THE TASK
Will you return, word for word, only the lines from the top of the data below down to and including the one with "part('keyhole', M['lockmetal'], gR, lambda"?

[START PROVIDED DATA]

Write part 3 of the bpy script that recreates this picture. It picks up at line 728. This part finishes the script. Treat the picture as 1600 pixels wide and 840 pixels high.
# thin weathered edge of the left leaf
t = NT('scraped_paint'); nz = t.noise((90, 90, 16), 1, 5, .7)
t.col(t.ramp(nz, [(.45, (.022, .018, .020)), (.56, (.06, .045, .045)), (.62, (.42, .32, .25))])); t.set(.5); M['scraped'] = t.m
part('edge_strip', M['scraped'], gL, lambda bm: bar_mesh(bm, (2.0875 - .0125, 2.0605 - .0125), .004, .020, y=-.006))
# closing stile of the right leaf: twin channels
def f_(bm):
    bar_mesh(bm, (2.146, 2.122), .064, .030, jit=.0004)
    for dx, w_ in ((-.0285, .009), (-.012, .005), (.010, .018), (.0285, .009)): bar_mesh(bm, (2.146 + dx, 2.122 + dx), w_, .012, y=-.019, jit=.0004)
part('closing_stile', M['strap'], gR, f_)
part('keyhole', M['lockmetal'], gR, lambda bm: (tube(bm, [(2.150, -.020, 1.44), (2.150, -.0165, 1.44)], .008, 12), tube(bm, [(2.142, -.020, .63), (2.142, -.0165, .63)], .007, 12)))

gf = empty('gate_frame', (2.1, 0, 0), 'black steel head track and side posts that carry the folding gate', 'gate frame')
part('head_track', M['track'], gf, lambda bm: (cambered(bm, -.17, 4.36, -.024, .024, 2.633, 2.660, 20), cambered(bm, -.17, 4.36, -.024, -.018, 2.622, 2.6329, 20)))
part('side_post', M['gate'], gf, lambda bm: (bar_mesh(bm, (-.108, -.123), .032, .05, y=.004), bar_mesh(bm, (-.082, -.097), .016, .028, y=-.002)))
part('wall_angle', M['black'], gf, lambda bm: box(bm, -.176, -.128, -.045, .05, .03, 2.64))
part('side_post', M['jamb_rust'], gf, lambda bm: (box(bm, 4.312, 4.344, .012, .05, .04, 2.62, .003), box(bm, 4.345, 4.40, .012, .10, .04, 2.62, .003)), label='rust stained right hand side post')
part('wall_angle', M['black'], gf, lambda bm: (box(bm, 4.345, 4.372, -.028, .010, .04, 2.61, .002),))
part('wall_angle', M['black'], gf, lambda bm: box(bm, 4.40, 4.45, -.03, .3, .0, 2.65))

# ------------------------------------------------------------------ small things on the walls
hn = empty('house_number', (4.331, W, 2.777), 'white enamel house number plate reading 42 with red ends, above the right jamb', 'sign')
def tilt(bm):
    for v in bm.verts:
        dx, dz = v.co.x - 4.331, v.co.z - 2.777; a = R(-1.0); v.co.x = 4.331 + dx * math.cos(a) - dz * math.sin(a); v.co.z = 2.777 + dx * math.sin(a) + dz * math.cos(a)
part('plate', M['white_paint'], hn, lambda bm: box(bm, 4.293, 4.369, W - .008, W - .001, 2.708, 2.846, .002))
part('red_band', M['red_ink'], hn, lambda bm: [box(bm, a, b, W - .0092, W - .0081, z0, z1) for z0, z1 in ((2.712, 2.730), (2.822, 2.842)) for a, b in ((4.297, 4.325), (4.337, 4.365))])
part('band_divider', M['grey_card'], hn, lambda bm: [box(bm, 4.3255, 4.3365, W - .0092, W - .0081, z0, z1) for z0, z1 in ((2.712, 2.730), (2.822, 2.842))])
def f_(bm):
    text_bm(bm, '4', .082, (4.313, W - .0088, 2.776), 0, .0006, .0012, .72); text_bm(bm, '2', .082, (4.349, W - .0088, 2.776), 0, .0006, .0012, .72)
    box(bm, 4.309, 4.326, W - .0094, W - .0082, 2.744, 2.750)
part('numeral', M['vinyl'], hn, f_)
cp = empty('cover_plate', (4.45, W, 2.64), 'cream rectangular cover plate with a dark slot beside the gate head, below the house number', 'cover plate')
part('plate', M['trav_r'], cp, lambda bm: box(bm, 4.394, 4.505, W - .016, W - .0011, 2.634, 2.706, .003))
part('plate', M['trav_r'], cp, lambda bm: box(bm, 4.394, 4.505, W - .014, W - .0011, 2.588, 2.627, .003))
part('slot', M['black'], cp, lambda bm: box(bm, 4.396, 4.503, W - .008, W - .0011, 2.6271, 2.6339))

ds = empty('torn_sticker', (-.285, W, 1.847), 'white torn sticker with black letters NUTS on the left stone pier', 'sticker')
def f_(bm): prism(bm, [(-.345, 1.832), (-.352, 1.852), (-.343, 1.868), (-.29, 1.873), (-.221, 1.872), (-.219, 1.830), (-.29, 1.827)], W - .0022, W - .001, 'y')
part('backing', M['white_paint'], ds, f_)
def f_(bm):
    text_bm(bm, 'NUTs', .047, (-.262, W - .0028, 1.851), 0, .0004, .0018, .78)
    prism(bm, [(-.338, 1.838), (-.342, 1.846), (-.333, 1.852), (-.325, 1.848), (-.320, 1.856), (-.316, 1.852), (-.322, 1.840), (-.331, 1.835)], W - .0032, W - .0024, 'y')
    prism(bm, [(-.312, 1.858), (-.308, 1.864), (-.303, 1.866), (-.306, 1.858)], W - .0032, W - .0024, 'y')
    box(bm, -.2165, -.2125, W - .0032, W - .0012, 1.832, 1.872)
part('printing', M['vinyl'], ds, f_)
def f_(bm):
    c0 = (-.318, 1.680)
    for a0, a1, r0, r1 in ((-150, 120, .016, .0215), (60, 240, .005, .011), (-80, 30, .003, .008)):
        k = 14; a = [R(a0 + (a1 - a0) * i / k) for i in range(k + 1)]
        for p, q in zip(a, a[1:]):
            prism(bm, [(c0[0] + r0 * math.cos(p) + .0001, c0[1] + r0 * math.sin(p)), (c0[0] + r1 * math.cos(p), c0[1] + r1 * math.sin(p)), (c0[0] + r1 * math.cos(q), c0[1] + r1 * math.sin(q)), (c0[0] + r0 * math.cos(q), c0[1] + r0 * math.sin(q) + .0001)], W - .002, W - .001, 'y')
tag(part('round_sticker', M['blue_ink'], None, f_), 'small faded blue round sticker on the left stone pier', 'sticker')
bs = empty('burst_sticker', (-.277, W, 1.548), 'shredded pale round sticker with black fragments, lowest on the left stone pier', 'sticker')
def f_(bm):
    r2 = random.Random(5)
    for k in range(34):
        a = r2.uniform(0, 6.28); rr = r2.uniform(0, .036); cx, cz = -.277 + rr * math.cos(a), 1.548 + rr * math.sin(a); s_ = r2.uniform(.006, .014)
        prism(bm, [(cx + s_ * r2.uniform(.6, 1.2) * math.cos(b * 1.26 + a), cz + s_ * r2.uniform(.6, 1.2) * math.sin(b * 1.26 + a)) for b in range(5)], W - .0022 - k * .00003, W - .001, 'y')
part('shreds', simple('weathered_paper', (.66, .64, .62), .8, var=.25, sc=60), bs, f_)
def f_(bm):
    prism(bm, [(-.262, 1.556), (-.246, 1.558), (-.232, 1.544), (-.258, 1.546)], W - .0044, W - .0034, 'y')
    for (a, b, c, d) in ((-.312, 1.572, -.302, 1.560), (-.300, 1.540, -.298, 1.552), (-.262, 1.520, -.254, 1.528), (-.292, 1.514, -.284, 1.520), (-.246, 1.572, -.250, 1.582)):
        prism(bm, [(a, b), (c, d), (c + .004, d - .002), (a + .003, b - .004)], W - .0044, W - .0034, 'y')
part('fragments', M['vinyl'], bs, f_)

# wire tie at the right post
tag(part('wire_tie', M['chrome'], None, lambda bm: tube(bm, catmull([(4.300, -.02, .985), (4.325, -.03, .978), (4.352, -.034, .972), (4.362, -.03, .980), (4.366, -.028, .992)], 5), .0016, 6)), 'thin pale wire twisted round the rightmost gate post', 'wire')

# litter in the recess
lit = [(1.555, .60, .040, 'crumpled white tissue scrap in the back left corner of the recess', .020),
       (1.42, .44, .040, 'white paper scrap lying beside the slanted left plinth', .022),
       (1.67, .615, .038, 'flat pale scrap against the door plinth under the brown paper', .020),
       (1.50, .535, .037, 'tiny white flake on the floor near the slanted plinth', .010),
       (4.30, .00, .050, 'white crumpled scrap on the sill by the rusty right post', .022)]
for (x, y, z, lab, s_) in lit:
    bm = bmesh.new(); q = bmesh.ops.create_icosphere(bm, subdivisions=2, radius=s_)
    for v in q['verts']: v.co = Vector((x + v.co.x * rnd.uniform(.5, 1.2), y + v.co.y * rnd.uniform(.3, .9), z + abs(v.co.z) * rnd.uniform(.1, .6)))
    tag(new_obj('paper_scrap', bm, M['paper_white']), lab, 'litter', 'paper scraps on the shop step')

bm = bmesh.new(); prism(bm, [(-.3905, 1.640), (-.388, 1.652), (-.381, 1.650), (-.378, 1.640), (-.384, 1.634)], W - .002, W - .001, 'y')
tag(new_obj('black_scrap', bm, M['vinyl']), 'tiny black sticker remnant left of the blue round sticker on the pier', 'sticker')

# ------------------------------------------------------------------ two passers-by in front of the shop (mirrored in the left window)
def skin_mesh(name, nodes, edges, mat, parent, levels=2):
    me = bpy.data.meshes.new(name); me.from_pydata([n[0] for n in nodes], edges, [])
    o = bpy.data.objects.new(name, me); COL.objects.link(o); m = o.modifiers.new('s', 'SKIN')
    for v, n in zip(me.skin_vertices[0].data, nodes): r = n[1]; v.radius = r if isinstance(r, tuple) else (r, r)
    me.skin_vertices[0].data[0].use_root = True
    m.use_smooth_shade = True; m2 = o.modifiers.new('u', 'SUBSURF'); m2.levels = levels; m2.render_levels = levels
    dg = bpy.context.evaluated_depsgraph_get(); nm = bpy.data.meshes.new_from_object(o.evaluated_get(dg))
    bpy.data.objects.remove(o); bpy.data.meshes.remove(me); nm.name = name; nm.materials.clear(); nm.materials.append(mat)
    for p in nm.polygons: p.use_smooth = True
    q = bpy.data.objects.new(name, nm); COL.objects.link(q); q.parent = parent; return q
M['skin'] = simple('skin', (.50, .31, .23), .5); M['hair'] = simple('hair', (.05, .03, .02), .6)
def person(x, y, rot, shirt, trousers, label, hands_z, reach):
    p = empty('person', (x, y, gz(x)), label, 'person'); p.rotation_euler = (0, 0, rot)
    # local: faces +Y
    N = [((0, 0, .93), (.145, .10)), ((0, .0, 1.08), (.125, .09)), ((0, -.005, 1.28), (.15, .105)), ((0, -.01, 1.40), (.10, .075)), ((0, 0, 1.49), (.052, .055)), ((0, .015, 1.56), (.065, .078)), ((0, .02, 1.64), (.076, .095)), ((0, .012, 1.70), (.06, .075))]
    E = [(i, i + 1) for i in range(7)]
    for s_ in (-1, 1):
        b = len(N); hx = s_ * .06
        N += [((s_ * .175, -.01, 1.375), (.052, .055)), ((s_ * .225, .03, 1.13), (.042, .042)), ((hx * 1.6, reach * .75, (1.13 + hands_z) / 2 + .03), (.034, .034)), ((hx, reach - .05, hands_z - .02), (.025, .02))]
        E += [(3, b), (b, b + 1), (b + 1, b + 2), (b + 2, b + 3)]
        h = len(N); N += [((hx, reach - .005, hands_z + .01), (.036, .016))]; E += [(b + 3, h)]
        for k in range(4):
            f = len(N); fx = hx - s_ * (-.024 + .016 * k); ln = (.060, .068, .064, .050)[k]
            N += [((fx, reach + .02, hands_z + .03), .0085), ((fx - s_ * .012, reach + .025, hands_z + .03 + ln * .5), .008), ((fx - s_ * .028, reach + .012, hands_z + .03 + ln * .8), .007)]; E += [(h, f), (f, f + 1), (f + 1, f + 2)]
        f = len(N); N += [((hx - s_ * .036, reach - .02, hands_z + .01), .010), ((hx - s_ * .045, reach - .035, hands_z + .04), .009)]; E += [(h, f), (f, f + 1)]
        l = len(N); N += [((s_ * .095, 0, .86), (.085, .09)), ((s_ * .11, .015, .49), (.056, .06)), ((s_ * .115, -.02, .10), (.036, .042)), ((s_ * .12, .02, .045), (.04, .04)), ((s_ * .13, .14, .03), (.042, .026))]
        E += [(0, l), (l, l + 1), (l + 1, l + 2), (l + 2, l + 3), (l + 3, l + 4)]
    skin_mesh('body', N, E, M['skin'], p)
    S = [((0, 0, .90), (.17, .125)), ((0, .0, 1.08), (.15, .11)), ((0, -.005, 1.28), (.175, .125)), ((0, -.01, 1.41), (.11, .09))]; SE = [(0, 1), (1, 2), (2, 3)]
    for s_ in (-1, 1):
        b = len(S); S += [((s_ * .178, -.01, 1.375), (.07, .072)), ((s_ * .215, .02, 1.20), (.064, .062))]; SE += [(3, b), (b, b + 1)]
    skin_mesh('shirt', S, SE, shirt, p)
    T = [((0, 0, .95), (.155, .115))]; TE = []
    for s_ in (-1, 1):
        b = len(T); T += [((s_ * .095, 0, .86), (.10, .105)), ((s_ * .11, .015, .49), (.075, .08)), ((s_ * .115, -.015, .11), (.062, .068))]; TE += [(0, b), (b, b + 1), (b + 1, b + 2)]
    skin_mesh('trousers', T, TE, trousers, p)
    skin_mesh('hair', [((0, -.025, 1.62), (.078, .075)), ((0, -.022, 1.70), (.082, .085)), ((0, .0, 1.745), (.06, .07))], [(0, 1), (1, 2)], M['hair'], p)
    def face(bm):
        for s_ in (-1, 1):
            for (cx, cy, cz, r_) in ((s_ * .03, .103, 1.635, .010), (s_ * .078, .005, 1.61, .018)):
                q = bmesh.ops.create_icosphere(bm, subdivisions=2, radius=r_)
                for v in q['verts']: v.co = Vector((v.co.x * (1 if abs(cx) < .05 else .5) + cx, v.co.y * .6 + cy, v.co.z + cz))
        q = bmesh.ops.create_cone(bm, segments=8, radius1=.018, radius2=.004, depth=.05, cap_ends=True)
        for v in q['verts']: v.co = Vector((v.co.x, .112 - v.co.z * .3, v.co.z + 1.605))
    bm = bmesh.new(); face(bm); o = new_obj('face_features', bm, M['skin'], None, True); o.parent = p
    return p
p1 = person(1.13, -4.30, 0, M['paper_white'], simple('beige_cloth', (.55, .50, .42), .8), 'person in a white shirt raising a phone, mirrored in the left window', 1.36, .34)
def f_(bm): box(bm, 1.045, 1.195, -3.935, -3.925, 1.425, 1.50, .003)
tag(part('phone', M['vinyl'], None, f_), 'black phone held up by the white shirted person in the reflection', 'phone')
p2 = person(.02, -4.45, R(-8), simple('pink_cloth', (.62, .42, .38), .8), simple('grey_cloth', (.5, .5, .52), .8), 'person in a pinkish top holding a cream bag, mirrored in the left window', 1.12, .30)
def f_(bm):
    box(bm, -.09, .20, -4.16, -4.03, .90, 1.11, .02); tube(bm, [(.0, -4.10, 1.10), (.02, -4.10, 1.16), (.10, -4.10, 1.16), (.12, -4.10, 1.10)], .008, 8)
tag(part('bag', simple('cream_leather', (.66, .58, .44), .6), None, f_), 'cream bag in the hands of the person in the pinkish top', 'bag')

[END PROVIDED DATA]

RESULT OF THE EXERCISE
Write part 3 of the bpy script that recreates this picture. It picks up at line 728. This part finishes the script. Treat the picture as 1600 pixels wide and 840 pixels high.
# thin weathered edge of the left leaf
t = NT('scraped_paint'); nz = t.noise((90, 90, 16), 1, 5, .7)
t.col(t.ramp(nz, [(.45, (.022, .018, .020)), (.56, (.06, .045, .045)), (.62, (.42, .32, .25))])); t.set(.5); M['scraped'] = t.m
part('edge_strip', M['scraped'], gL, lambda bm: bar_mesh(bm, (2.0875 - .0125, 2.0605 - .0125), .004, .020, y=-.006))
# closing stile of the right leaf: twin channels
def f_(bm):
    bar_mesh(bm, (2.146, 2.122), .064, .030, jit=.0004)
    for dx, w_ in ((-.0285, .009), (-.012, .005), (.010, .018), (.0285, .009)): bar_mesh(bm, (2.146 + dx, 2.122 + dx), w_, .012, y=-.019, jit=.0004)
part('closing_stile', M['strap'], gR, f_)
part('keyhole', M['lockmetal'], gR, lambda bm: (tube(bm, [(2.150, -.020, 1.44), (2.150, -.0165, 1.44)], .008, 12), tube(bm, [(2.142, -.020, .63), (2.142, -.0165, .63)], .007, 12)))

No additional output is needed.